Une campagne de 37 millions a été lancée ce matin avec l'objectif de permettre à 2000 itinérants de sortir des rues de Montréal d'ici cinq ans. Des groupes communautaires critiquent toutefois l'initiative, y voyant une concurrence qui les privera de ressources pour intervenir sur le terrain.

L'initiative lancée ce matin par le Mouvement pour mettre fin à l'itinérance (MMFIM) s'inspire de ce que plusieurs villes ont réalisé dans le monde en misant notamment des logements abordables.
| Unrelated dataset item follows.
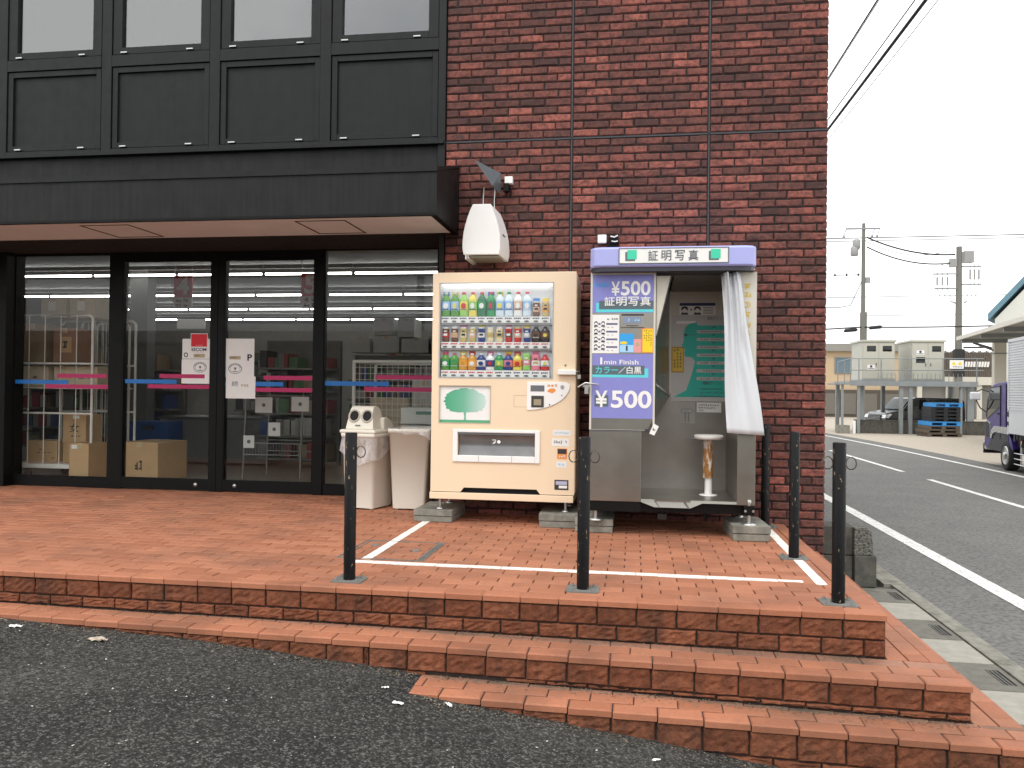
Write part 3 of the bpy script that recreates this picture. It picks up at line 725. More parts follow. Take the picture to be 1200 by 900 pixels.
pane('shop_window', -2.878, -1.795, .104, 2.30, [(-2.876,-2.25,1.028,1.070,1),(-2.382,-1.797,1.092,1.132,0),(-2.488,-1.797,.98,1.02,0)])
# interior shell
io = MB(); io.box(-14, 1.0, DY+.08, 12, -.05, .004); part('shop_floor', io, M_INFLOOR, B0)
io = MB(); io.box(-14, 1.0, -.05, 12, 2.62, 2.75); part('shop_ceiling', io, M_INCEIL, B0)
io = MB(); io.box(-14, 1.0, 11.8, 12, 0, 2.62); io.box(-14.1, -14, -.05, 12, 0, 2.62); io.box(.8, 1.0, -.05, 11.8, 0, 2.62); io.box(-14, -6.3, -.08, -.02, 0, 2.7); io.box(-1.6, .8, -.19, -.02, 0, 2.7); part('shop_wall', io, M_INWALL, B0)
io = MB(); io.box(-7.8, -1.6, -.08, -.03, 2.306, 2.75); part('door_header', io, M_INWALL, B0)
rf = MB(); rf.box(-14, 1.44, -.58, 12, 5.15, 5.25); rf.box(-14, 1.0, -.55, 12, 2.76, 2.9); part('roof_slab', rf, M_FASC, B0)
lw_ = MB(); lw_.box(-14, -7.7, -.95, -.5, -.2, 5.2); part('side_wall', lw_, M_FASC, B0)
print('building done')
# ------------------------------------------------------------------ concrete support blocks (one thing each)
def block(x, y, lx, ly, label, rz=0, h=.092):
    t = thing('concrete_block', label, 'block', (x, y, 0), rz, 'concrete support blocks')
    a = MB(); a.box(-lx/2, lx/2, -ly/2, ly/2, .001, h*.46); part('lower_slab', a, M_CONC, t, bev=.004, local=True)
    b = MB(); b.box(-lx/2-.003, lx/2+.002, -ly/2-.004, ly/2, h*.50, h); part('upper_slab', b, M_CONC, t, bev=.004, local=True)
    c = MB(); c.box(-lx/2+.012, lx/2-.012, -ly/2+.012, ly/2-.012, h*.45, h*.51); part('bed_joint', c, M_CONC2, t, local=True)
block(-1.495, -1.215, .295, .45, 'concrete block pair under the left foot of the cream vending machine', -.02)
block(-.515, -1.275, .345, .45, 'concrete block pair under the right foot of the cream vending machine', .03, .10)
block(-.275, -1.42, .265, .43, 'concrete block pair under the left foot of the photo booth', .0, .098)
block(.785, -1.53, .245, .44, 'concrete block pair under the right foot of the photo booth by the white line', .05, .105)
def foot(parent, x, y, z0, z1, pad=.045, bracket=False):
    m = MB(); m.lathe([(.011, z0+.012), (.011, z1)], x, y, 10); m.lathe([(pad*.7, z0), (pad*.7, z0+.008), (.016, z0+.016)], x, y, 12)
    part('levelling_foot', m, M_ZINC, parent)
    if bracket:
        b = MB(); b.box(x-.035, x+.035, y-.018, y+.03, z1-.075, z1-.01)
        bo = part('foot_bracket', b, M_BLACK, parent, bev=.003)
        c = MB(); c.disc(x-.026, z1-.045, y-.024, .009, 8, d=.008); c.disc(x+.026, z1-.045, y-.024, .009, 8, d=.008); c.lathe([(.013, z1+.002), (.015, z1+.022), (.011, z1+.03)], x, y-.012, 8)
        part('bolt_head', c, M_ZINC, bo)

# ------------------------------------------------------------------ cream vending machine
vm = thing('vending_machine', 'cream drinks vending machine with lit bottle display standing on concrete blocks', 'vending machine', (-.97, -1.2, .17))
VX0, VX1, VZ0, VZ1, VF = -1.520, -.432, .234, 1.886, -1.44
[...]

L'idée consiste à trouver un toit pour les itinérants chroniques pour ensuite mieux les encadrer. «On ne veut pas encadrer l'itinérance, on veut l'enrayer», a déclaré le maire Coderre.

Cette initiative fait suite au dénombrement effectué en mars dernier qui avait permis de  calculer que 3016 personnes se trouvaient en situation d'itinérance à ce moment à Montréal, le premier portrait complet réalisé dans la métropole depuis les années 1990.

Le plan se concentrera sur les 784 personnes qui se trouvaient en situation d'itinérance chronique que les 1357 qui retournent à la rue de façon cyclique. Le plan reste toutefois silencieux pour le moment sur les «itinérants situationnels», soit ceux qui se retrouvent à la rue à la suite de circonstances temporaires, comme la perte de leur emploi, mais qui devraient finir par rebondir par eux-mêmes.

Des 37 millions prévus, 14 millions serviront à offrir du soutien aux loyers pour loger ces quelque 2000 personnes que l'on veut sortir de la rue d'ici 2020. Une enveloppe de 22 millions servira à soutenir les personnes ciblées à travers les organismes communautaires et le réseau de santé. L'essentiel de ces fonds proviendra des gouvernements, mais une collecte de fonds pourrait permettre de récolter d'un à deux millions du privé, évalue James McGregor, qui préside le MMFIM.

Protecteur des itinérants

Au lancement de la campagne, le maire Denis Coderre a confirmé ce matin la création d'un poste de protecteur des personnes en situation d'itinérance, ce qui avait été annoncé dans le Plan d'action en itinérance. Ce type de fonctionnaire dédié à ces personnes existe déjà dans certaines villes, dont Vancouver.

Le protecteur, qui n'a pas encore été recruté, entrera en fonction au cours des prochaines semaines et il devra s'assurer que les droits des sans-abris sont respectés. Il aura aussi pour tâche de veiller à l'accessibilité des services offerts à ceux-ci.

Montréal a aussi annoncé qu'elle versera 140 000$ par an, pour les cinq prochaines années pour réaliser le plan du MMFIM. L'argent servira à poursuivre les recherches pour comprendre les causes et solutions à l'itinérance.

Critiques des groupes communautaires

L'annonce de l'initiative du MMFIM n'a pas fait l'unanimité. Le Réseau d'aide aux personnes seules et itinérantes de Montréal (RAPSIM) souligne qu'un plan régional pour lutter contre ce phénomène existe déjà à Montréal. Le groupe estime que le plan présenté ce matin ne tient pas suffisamment compte de la prévention de l'itinérance.

«Ce n'est pas un débat de chiffres, mais d'approche. Il ne faut pas juste agir sur personnes dans la rue», dit Pierre Gaudreau, coordonnateur du RAPSIM.

L'approche de miser principalement sur le logement n'est pas la panacée, poursuit le groupe. «New York, qui a été une des premières villes à miser sur le 'housing first', connaît le pire problème d'itinérance depuis la grande dépression, avec 75 000 itinérants dans ses rues», souligne M. Gaudreau.

Le groupe communautaire L'Itinéraire a lui aussi exprimé de sérieuses réserves. On estime que l'initiative «entre en concurrence directe avec l'ensemble des acteurs montréalais déjà à l'oeuvre. Elle dédouble les actions, risquant ainsi de priver les organismes terrain de sources de financement leur permettant de garantir la pérennité de leurs services».